* What to do
Give again, word for word, the lines below that run from the line with "Write the bpy" through the line with "random.seed(4)". Drop the pictures.

* Material for this exercise
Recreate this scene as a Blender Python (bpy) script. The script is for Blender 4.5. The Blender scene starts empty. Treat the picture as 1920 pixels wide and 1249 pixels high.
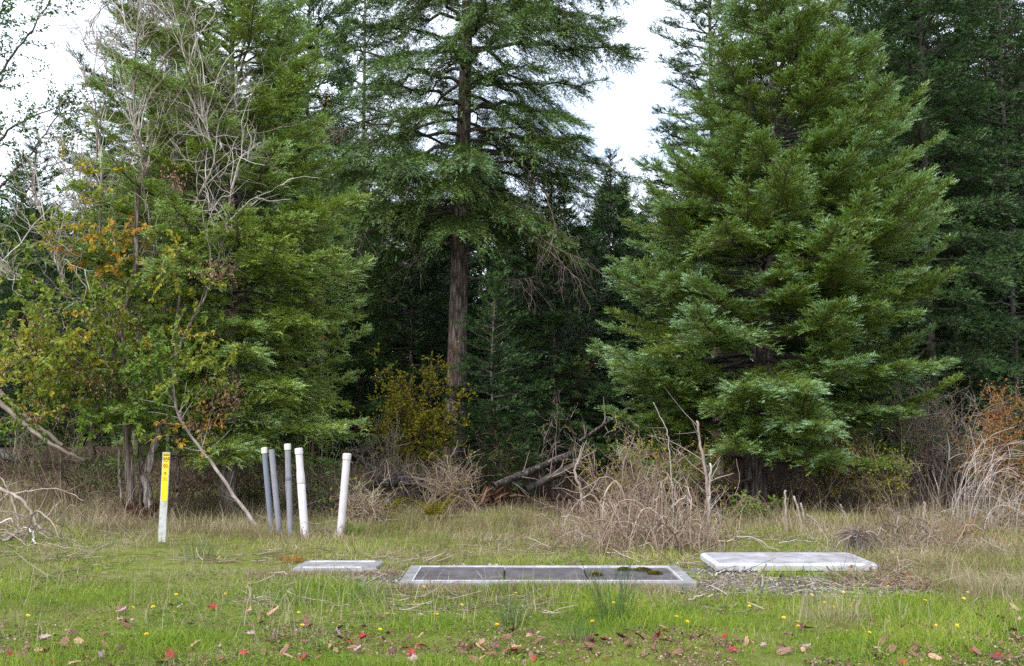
import bpy, math
import numpy as np
from math import radians as R
from mathutils import Vector

# ------------------------------------------------------------------ camera, sky, sun, exposure
scene = bpy.context.scene
C = scene.collection
EYE = 1.6
FPX = 1867.0                       # focal length in pixels of the 1920-wide photograph
PITCH = math.atan((790 - 624.5) / FPX)
cam_d = bpy.data.cameras.new('camera')
cam = bpy.data.objects.new('camera', cam_d); C.objects.link(cam)
cam_d.sensor_fit = 'HORIZONTAL'; cam_d.sensor_width = 36; cam_d.lens = FPX / 1920 * 36
cam_d.clip_start = 0.1; cam_d.clip_end = 2000
cam.location = (0, 0, EYE); cam.rotation_euler = (R(90) + PITCH, 0, 0)
scene.camera = cam
scene.view_settings.view_transform = 'Standard'
scene.view_settings.look = 'None'
scene.view_settings.exposure = 1.2
scene.view_settings.gamma = 1
scene.render.film_transparent = False
try:
    scene.cycles.max_bounces = 5; scene.cycles.diffuse_bounces = 3; scene.cycles.glossy_bounces = 2
    scene.cycles.transmission_bounces = 3; scene.cycles.use_denoising = False
    scene.cycles.sample_clamp_indirect = 4
except Exception:
    pass

SUN_DIR = Vector((-0.42, -0.62, 0.80)).normalized()   # towards the light: behind the viewer's left shoulder
world = bpy.data.worlds.new('World'); scene.world = world; world.use_nodes = True
nt = world.node_tree; N = nt.nodes; L = nt.links
for n in list(N): N.remove(n)
out = N.new('ShaderNodeOutputWorld'); bg = N.new('ShaderNodeBackground')
sky = N.new('ShaderNodeTexSky'); sky.sky_type = 'NISHITA'; sky.sun_disc = False
sky.sun_elevation = math.asin(SUN_DIR.z); sky.sun_rotation = math.atan2(SUN_DIR.x, SUN_DIR.y)
tc = N.new('ShaderNodeTexCoord')
mp = N.new('ShaderNodeMapping'); mp.inputs['Scale'].default_value = (1.6, 1.6, 3.0)
mp.inputs['Location'].default_value = (0.3, 0.0, 0.4)
nz = N.new('ShaderNodeTexNoise'); nz.inputs['Scale'].default_value = 2.2; nz.inputs['Detail'].default_value = 6
rp = N.new('ShaderNodeValToRGB')
rp.color_ramp.elements[0].position = 0.34; rp.color_ramp.elements[0].color = (.45, .45, .45, 1)
rp.color_ramp.elements[1].position = 0.50; rp.color_ramp.elements[1].color = (1, 1, 1, 1)
mx = N.new('ShaderNodeMix'); mx.data_type = 'RGBA'
L.new(tc.outputs['Generated'], mp.inputs['Vector']); L.new(mp.outputs[0], nz.inputs['Vector'])
L.new(nz.outputs['Fac'], rp.inputs['Fac'])
L.new(rp.outputs['Color'], mx.inputs['Factor'])
L.new(sky.outputs[0], mx.inputs['A'])
mx.inputs['B'].default_value = (7.6, 8.4, 9.8, 1)      # bright thin cloud over the clear sky
L.new(mx.outputs['Result'], bg.inputs['Color']); bg.inputs['Strength'].default_value = 0.10
L.new(bg.outputs[0], out.inputs[0])

sun_d = bpy.data.lights.new('sun', 'SUN'); sun_d.energy = 2.0; sun_d.angle = R(12); sun_d.color = (1.0, 0.97, 0.92)
sun = bpy.data.objects.new('sun', sun_d); C.objects.link(sun)
sun.rotation_euler = SUN_DIR.to_track_quat('Z', 'Y').to_euler()

# ------------------------------------------------------------------ helpers
CP, SP = math.cos(PITCH), math.sin(PITCH)
def ray(u, v):
    x = (u - 960) / FPX; y = -(v - 624.5) / FPX
    return np.array([x, CP - y * SP, SP + y * CP])
def at(u, v, Y):
    d = ray(u, v); return np.array([0, 0, EYE]) + d * (Y / d[1])
def on_z(u, v, z=0.0):
    d = ray(u, v); return np.array([0, 0, EYE]) + d * ((z - EYE) / d[2])

def unit(a): return a / np.maximum(np.linalg.norm(a, axis=-1, keepdims=True), 1e-9)

_grids = {}
def noise(x, y, s, seed=0):
    """smooth value noise 0..1"""
    x = np.asarray(x, float) / s; y = np.asarray(y, float) / s
    if seed not in _grids: _grids[seed] = np.random.default_rng(900 + seed).random((256, 256))
    g = _grids[seed]
    xi = np.floor(x).astype(int); yi = np.floor(y).astype(int)
    fx = x - xi; fy = y - yi; fx = fx*fx*(3-2*fx); fy = fy*fy*(3-2*fy)
    a = g[xi % 256, yi % 256]; b = g[(xi+1) % 256, yi % 256]; c = g[xi % 256, (yi+1) % 256]; d = g[(xi+1) % 256, (yi+1) % 256]
    return (a*(1-fx)+b*fx)*(1-fy) + (c*(1-fx)+d*fx)*fy
def sstep(a, b, x):
    t = np.clip((np.asarray(x, float)-a)/(b-a), 0, 1); return t*t*(3-2*t)
def ground_z(x, y):
    x = np.asarray(x, float); y = np.asarray(y, float)
    n = (noise(x, y, 1.7, 1)-.5)*.10 + (noise(x, y, .45, 2)-.5)*.035
    flat = np.exp(-(((y-10.7)/1.4)**2)) * (np.abs(x) < 6)
    big = (noise(x, y, 9, 3)-.5)*.3*sstep(16, 24, y)
    return n*(1-.8*flat) + big + .4*sstep(18, 30, y) + .12*sstep(-3, -6, x)*sstep(10, 13, y)
def gz(x, y): return float(ground_z(np.array([x]), np.array([y]))[0])
def gpt(u, v):
    p = on_z(u, v); p[2] = gz(p[0], p[1]); return p

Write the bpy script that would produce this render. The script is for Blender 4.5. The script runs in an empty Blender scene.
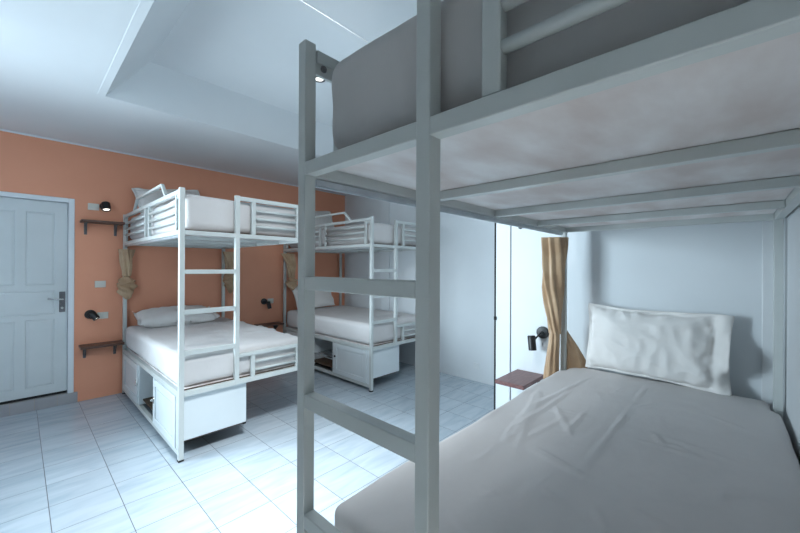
import bpy, bmesh, math, random
from mathutils import Vector, Matrix, noise
C = bpy.context.scene.collection
SC = bpy.context.scene
PI = math.pi
random.seed(4)

# ------------------------------------------------------------------ materials
def nmat(name, base, rough=.5, spec=.5, metal=0, **kw):
    m = bpy.data.materials.new(name); m.use_nodes = True
    nt = m.node_tree; b = nt.nodes['Principled BSDF']
    b.inputs['Base Color'].default_value = (*base, 1)
    b.inputs['Roughness'].default_value = rough
    b.inputs['Metallic'].default_value = metal
    b.inputs['Specular IOR Level'].default_value = spec
    return m, nt, b
def node(nt, t, **kw):
    n = nt.nodes.new(t)
    for k, v in kw.items():
        if k in n.inputs: n.inputs[k].default_value = v
        else: setattr(n, k, v)
    return n
def mottle(m, nt, b, c1, c2, scale=4, detail=4, bump=0, bscale=60, coord='Object', bdist=.002, stretch=(1, 1, 1), lo=.35, hi=.65):
    tc = node(nt, 'ShaderNodeTexCoord'); mp = node(nt, 'ShaderNodeMapping'); mp.inputs['Scale'].default_value = stretch
    nt.links.new(tc.outputs[coord], mp.inputs[0])
    n = node(nt, 'ShaderNodeTexNoise', Scale=scale, Detail=detail)
    nt.links.new(mp.outputs[0], n.inputs['Vector'])
    r = node(nt, 'ShaderNodeValToRGB')
    r.color_ramp.elements[0].position = lo; r.color_ramp.elements[0].color = (*c1, 1)
    r.color_ramp.elements[1].position = hi; r.color_ramp.elements[1].color = (*c2, 1)
    nt.links.new(n.outputs['Fac'], r.inputs[0]); nt.links.new(r.outputs[0], b.inputs['Base Color'])
    if bump:
        n2 = node(nt, 'ShaderNodeTexNoise', Scale=bscale, Detail=3)
        nt.links.new(mp.outputs[0], n2.inputs['Vector'])
        bp = node(nt, 'ShaderNodeBump', Strength=bump, Distance=bdist)
        nt.links.new(n2.outputs['Fac'], bp.inputs['Height']); nt.links.new(bp.outputs[0], b.inputs['Normal'])
    return m
def mk(name, c1, c2, rough=.5, spec=.5, metal=0, **kw):
    m, nt, b = nmat(name, c1, rough, spec, metal); return mottle(m, nt, b, c1, c2, **kw)

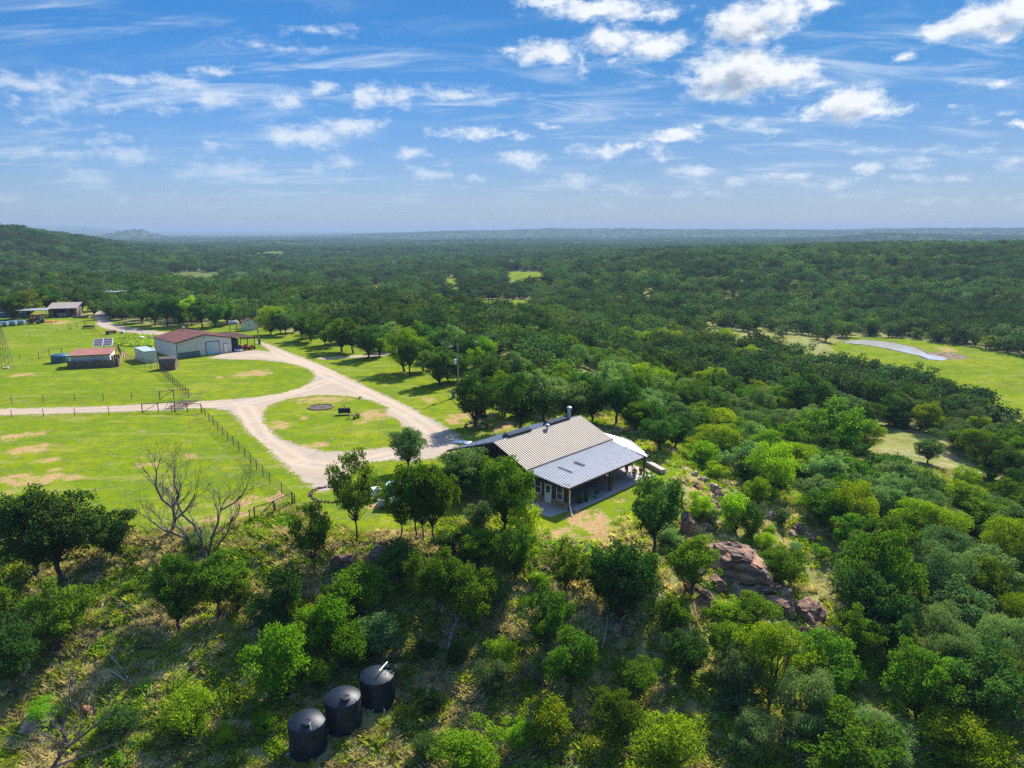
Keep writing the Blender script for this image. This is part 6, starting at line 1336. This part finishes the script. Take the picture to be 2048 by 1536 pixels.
k = ((pa > -.75) | (rs.uniform(0, 1, len(gx)) < .6)) & ((poly_sd(gx, gy, spur) > 0) | (rs.uniform(0, 1, len(gx)) < .3)); gx, gy, u = gx[k], gy[k], u[k]; n = len(gx)
u = u + .22 * (gx > 22) + .04
idx = np.select([u < .20, u < .38, u < .58, u < .76, u < .87, u < .95], [0, 1, 2, 3, 4, 5], 6)
s = rs.uniform(.6, 1.25, n) * np.where(idx >= 4, rs.uniform(.7, 1.5, n), 1)
scatter('wild_grass', TU, np.stack([gx, gy, terr(gx, gy) - .03], 1), np.stack([s * 1.2, s * 1.2, s], 1), rs.uniform(0, 6.28, n), idx)
# weeds along the pasture and behind the shop
n = 5200; px_ = rs.uniform(235, 335, n); py_ = rs.uniform(662, 700, n); w0, w1 = pix(235, 700), pix(335, 665)
gx = rs.uniform(-122, -78, n); gy = rs.uniform(168, 212, n); P_ = ppoly([(262, 672), (335, 676), (332, 690), (300, 694), (250, 694), (225, 680)]); k = poly_sd(gx, gy, P_) < 0; gx, gy = gx[k], gy[k]; n = len(gx); s = rs.uniform(.8, 2.0, n)
scatter('garden_weeds', TU[2:], np.stack([gx, gy, np.zeros(n)], 1), np.stack([s, s, s * .8], 1), rs.uniform(0, 6.28, n), rs.randint(0, 4, n))

# labels shared by several scattered rocks or brush heaps: say which one, counted from the left
_dup = {}
for o in list(COL.objects):
    if o.parent is None and o.get('category') in ('rock', 'boulder', 'dead branches') and 'ring' not in o['label'] and 'edging' not in o['label']: _dup.setdefault(o['label'], []).append(o)
for lb, L in _dup.items():
    if len(L) > 1:
        L.sort(key=lambda o: proj(*o.location)[0])
        for i, o in enumerate(L): o['label'] = '%s, %s from the left' % (lb, ordn(i))

for o in COL.objects:
    if o.parent is None and o.get('label') and len(o['label'].split()) > 16: print('LONG', o.name, o['label'])
# ------------------------------------------------------------------ air
hm = bpy.data.materials.new('haze'); hm.use_nodes = True; ht = hm.node_tree; ht.nodes.clear()
ho = ht.nodes.new('ShaderNodeOutputMaterial'); hv = ht.nodes.new('ShaderNodeVolumePrincipled'); hv.inputs['Color'].default_value = (0.36, 0.51, 0.74, 1); hv.inputs['Density'].default_value = 0.00017; hv.inputs['Anisotropy'].default_value = 0.0; hm.cycles.volume_sampling = 'DISTANCE'; hm.cycles.homogeneous_volume = True
ht.links.new(hv.outputs[0], ho.inputs['Volume'])
hz_ = MB().box(-16000, 16000, -60, 17500, -30, 125).build('haze', hm); tag(hz_, kind='stuff')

* Answer to this exercise
Write the bpy script that would produce this render. The script is for Blender 4.5. The script runs in an empty Blender scene.
import bpy, bmesh, math, random
from mathutils import Vector, Matrix, noise
C = bpy.context.scene.collection
SC = bpy.context.scene
PI = math.pi
random.seed(4)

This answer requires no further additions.